Matt Tompkins - Not a relationship, but more than friends with benefits. We actually cared about each other's well beings; the extent of our flirting only happened in the basement with the red curtains, until we retired to bed. There was no physical contact outside fordham road, and it was okay. We knew exactly what it was. We knew we were still seeing other people. Couldn't get attached because of the band. There is one specific instance though, that I remember we were laying in bed and we were attacking each other, tickling, laughing, like I had never heard him laugh before, and we told each other that we DID care about each other. In a deep platonic, maybe lightly romantic sense. But thank god that never happened.
(Okay, that's pretty text-book "Friends with benefits"--but I feel like the title is often misleading, being more harmful to a friendship than healthy)

cut to:

Duncan Wickel - Shit.

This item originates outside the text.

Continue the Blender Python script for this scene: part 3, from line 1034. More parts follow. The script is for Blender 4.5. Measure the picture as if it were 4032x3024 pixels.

I fell hard for this one. And I worked for it, too, but the fact of the matter is he never cared about me the same way. Not that he was necessarily in it for "just the sex", but he was very busy, touring/working a lot, and I felt very neglected. He never wanted me to be his girlfriend, because he wasn't "in the time of his life where he could have one". "focusing on his career". And I understood, blindly, because I liked him too damn much. It was an obsession. Again, no physical contact outside of 409 Marlborough, or Bob and Connie's house. The thing I loved most about it was escaping to that beautiful house in JP. So secluded. A different world. But it battered my self-confidence and respect for myself, It went on for almost an entire school year. We left for the summer, and then he came back with a girlfriend, Monica. They're still together.

Tyler Riccardi - it started as a random hook up, and for some reason, I wanted it to continue. I got attached. 6 months went by of hooking up on the weekends, acting completely normal around friends, though they all knew. He was a homebody, but I overlooked it. Finally became official 7 months in. A good 2 months during the summer, horrible sex, but again, I overlooked it. Until I couldn't anymore. Until I got bored.

and then, October 9th I met Zach.
It's been smooth sailing ever since.